After the closing bell, Microsoft (MSFT - Free Report) has fallen an additional -6% on just-reported fiscal Q2 earnings, even as the world’s biggest software company and Zacks Rank #2 (Buy)-rated stock beat expectations on top and bottom lines: earnings of $2.48 per share on $51.74 billion easily surpassed the $2.29 per share and $50.32 billion, respectively. Shares have already eased on the post-market sell-off, now -3.5%.

At a glance, we don’t see any particular reason Microsoft shares should be selling off on these numbers, unless the whisper numbers were for much bigger beats than the company reported. Growth in its Azure business grew in-line with estimates — +46% — but not above them; for the most important growth numbers at Microsoft, investors were perhaps looking for more here. It also speaks to the clear reality that traders aren’t finished punishing tech firms yet. Microsoft shares are +24% from this time a year ago.

A sort of mirror-image in the tech space after the regular session also hits the tape this afternoon: Texas Instruments (TXN - Free Report) is +6% on its top- and bottom-line beats, with $2.27 per share outpacing the $1.95 expected on $4.83 billion, which notches above the $4.44 billion in the Zacks consensus. Texas Instruments also cranked up both earnings and revenue guidance for Q1, to $2.01-2.29 per share and between $4.5-4.9 billion — ahead of the $1.88 per share and $4.39 billion earlier forecast.

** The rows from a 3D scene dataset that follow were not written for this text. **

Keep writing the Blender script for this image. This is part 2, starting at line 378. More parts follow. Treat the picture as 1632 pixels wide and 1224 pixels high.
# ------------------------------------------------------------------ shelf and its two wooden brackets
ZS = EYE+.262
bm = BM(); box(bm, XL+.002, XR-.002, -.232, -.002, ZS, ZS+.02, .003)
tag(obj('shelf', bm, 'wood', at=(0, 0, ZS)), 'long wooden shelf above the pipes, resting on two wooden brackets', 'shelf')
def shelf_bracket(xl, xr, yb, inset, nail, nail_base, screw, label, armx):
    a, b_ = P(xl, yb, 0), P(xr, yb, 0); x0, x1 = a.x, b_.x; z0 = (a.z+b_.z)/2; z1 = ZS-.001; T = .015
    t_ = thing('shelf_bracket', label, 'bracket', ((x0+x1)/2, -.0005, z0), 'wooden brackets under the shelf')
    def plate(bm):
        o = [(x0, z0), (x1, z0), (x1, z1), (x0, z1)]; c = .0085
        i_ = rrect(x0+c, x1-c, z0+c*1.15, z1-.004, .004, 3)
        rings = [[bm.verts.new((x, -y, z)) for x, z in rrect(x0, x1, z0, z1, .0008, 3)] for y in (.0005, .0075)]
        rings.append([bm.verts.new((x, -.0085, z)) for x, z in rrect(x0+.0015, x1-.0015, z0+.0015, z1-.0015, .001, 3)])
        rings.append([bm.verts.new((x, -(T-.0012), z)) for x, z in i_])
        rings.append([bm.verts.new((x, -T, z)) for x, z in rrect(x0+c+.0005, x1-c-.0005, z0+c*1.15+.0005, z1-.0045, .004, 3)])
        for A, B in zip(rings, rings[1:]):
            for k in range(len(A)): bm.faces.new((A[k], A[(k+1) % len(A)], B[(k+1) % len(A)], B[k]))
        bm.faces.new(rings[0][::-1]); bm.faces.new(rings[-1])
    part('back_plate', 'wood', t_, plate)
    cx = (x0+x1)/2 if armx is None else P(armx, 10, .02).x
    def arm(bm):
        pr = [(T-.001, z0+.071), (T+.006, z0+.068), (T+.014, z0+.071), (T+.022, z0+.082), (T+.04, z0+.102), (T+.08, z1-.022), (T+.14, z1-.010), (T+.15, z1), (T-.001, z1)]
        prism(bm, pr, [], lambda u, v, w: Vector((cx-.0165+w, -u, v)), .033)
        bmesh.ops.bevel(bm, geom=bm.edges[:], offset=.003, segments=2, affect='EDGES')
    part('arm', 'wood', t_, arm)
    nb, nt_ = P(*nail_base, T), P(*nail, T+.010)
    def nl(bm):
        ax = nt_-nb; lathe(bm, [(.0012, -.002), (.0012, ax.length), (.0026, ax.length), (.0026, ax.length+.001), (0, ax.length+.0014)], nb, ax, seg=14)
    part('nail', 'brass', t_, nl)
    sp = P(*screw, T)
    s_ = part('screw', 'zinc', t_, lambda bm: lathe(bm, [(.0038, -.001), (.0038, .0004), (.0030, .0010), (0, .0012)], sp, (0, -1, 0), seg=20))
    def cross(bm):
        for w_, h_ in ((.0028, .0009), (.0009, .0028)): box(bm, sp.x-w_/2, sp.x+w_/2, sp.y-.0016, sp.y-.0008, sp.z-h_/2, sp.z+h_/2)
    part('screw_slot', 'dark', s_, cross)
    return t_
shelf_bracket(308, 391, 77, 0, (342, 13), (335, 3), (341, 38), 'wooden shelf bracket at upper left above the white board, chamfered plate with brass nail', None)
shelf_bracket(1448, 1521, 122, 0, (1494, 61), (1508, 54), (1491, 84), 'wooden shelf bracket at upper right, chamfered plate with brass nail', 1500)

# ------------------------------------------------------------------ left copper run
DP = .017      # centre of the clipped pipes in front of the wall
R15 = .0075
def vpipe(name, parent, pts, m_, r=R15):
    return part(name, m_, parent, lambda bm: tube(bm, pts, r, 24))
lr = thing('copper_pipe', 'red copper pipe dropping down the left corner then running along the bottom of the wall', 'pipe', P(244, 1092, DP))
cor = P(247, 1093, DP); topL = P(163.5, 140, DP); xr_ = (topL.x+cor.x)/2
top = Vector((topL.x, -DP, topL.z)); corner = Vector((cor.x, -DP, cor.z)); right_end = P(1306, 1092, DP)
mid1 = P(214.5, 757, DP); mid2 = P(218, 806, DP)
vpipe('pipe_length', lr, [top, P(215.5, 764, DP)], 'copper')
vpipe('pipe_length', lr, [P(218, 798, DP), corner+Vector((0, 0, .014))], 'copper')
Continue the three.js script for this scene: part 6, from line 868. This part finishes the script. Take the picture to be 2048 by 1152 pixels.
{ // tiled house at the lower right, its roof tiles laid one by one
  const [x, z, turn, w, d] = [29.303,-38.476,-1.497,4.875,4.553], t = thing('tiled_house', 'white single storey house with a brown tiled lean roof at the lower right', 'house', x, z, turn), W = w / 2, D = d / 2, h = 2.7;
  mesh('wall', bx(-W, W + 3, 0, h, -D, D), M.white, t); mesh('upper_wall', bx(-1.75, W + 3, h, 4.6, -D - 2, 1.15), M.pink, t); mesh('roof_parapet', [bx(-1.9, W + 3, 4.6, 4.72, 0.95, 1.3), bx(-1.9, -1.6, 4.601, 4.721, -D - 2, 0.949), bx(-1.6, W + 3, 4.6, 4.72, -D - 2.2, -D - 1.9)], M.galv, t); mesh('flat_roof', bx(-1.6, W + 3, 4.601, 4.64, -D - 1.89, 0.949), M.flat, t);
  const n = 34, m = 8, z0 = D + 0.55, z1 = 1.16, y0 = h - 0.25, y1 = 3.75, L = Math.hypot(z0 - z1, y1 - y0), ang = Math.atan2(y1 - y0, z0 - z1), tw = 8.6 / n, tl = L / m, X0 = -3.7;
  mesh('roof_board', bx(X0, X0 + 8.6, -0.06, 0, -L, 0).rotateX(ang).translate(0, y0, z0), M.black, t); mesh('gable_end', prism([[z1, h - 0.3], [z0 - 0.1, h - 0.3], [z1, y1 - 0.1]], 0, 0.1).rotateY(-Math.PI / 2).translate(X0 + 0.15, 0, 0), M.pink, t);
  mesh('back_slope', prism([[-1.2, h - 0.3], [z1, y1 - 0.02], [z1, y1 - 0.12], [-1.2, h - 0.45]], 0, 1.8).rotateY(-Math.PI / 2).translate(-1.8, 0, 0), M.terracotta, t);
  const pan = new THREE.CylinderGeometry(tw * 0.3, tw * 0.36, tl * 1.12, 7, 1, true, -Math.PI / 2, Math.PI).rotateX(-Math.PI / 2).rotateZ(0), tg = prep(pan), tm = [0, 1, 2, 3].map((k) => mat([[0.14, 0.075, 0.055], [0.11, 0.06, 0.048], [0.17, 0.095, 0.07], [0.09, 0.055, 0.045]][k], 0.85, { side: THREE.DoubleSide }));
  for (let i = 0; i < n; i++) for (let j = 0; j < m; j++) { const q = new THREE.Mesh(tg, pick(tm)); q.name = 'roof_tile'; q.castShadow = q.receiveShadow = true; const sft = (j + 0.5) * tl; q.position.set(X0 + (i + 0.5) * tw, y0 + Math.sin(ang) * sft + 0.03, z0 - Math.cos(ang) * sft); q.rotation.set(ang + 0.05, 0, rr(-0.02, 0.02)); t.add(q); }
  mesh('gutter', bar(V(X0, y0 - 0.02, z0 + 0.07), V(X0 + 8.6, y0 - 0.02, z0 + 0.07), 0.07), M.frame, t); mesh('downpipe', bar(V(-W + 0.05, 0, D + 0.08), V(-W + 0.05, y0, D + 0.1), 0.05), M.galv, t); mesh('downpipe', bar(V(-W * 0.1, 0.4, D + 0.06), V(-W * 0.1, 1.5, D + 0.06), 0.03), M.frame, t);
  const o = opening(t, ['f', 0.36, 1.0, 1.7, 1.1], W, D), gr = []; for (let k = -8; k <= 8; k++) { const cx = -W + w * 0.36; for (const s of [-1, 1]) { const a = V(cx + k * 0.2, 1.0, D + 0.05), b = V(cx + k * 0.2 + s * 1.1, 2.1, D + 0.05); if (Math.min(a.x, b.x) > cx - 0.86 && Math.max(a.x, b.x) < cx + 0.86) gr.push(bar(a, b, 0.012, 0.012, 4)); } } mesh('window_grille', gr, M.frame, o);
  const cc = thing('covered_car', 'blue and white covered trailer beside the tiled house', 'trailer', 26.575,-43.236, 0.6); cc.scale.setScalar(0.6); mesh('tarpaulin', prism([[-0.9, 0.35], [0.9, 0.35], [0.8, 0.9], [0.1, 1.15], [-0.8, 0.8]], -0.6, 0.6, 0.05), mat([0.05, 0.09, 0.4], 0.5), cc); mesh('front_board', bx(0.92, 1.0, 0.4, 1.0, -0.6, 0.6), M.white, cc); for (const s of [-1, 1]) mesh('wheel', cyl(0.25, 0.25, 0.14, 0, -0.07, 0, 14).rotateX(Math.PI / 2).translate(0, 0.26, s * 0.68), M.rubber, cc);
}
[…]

The Case-Shiller Home Price Index was released for the month of November this morning, a look in the rearview but widely considered the most accurate gauges of home prices across the country. A headline of 18.8% was a touch below the downwardly revised 19.0% reported the previous month, but still amounts to the sixth-largest read in the index’s 34-year history. It also reaches a record high 282.44.

Both the 10-city and 20-city surveys are down a bit from October levels to +16.8% and +18.3%, respectively. But these are still historically strong numbers, led by Phoenix (+32.2%), Tampa (+29.0%) and Miami (+26.6%). Chicago, Minneapolis and Washington DC took up the rear, but still posted double digit gains.